Based on the revised regulation, if the electricity supply cost of a region is higher than the national average, the renewable power tariff will be capped at 85% of the relevant regional electricity supply cost save for city waste power plants (PLTSa), geothermal power plants (PLTP) and hydroelectric power plants (PLTA) where the power tariff will be capped at the electricity supply cost of the relevant region.
When the electricity supply cost of a region is equal to or lower than the national average, the renewable power tariff will be equal to the relevant regional electricity supply cost save for PLTSa, PLTP and PLTA where the electricity price will be mutually agreed by the parties.
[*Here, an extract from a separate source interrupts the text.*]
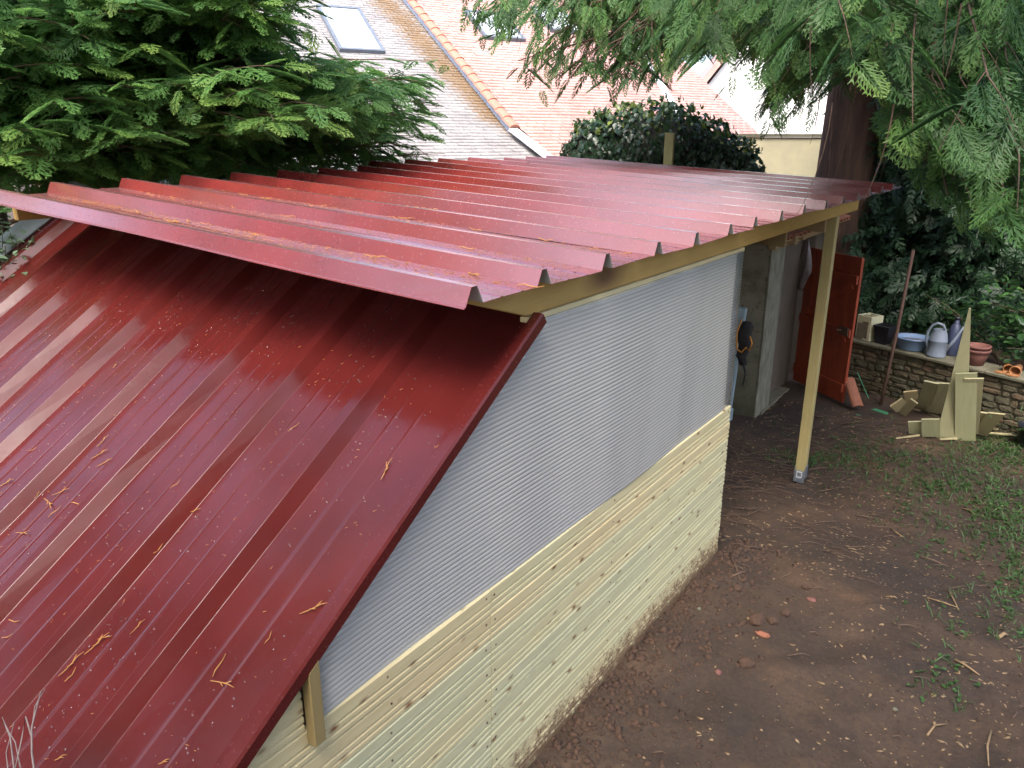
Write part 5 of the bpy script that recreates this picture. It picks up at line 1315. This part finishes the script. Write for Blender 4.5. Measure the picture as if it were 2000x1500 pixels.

The regulation is largely driven by PLN and government’s desire to reduce government subsidy to PLN. Previous to the promulgation of these regulations, there was a high feed-in tariff for renewable energy. Nevertheless, PLN was failing to enter into significant numbers of PPAs with renewables developers.
While the aim is to ensure that PLN’s procurement of electricity from renewable energy sources is made at the lowest price possible, the price ceilings are likely to render many renewable energy projects uncompetitive except for onshore wind in Sulawesi and renewables generally in the outer islands where electricity prices are much higher than on Java / Sumatra. The difficulty for developers with the outer islands is that significant logistics constraints make the capital cost of development significantly greater there and there is less confidence in their ability to deal sensibly with local governments around matters such as permits. A further flaw in the price methodology is that it treats 'intermittent' energy sources, such as wind and solar that need back up from diesel or gas generators, in the same way as more reliable sources such as biomass or biodiesel. This could reduce the likelihood of achieving the Indonesian government's ambitious target of 25% of the electricity generation coming from renewable sources by 2025.
The PLN has not signed many renewable energy PPAs, so the new regulation may actually increase the number of projects it pursues by giving a clear indication of what projects are viewed as competitive. We will have to wait to see whether this new regime will translate into a significant, or indeed any, increase in renewable energy projects brought into operation.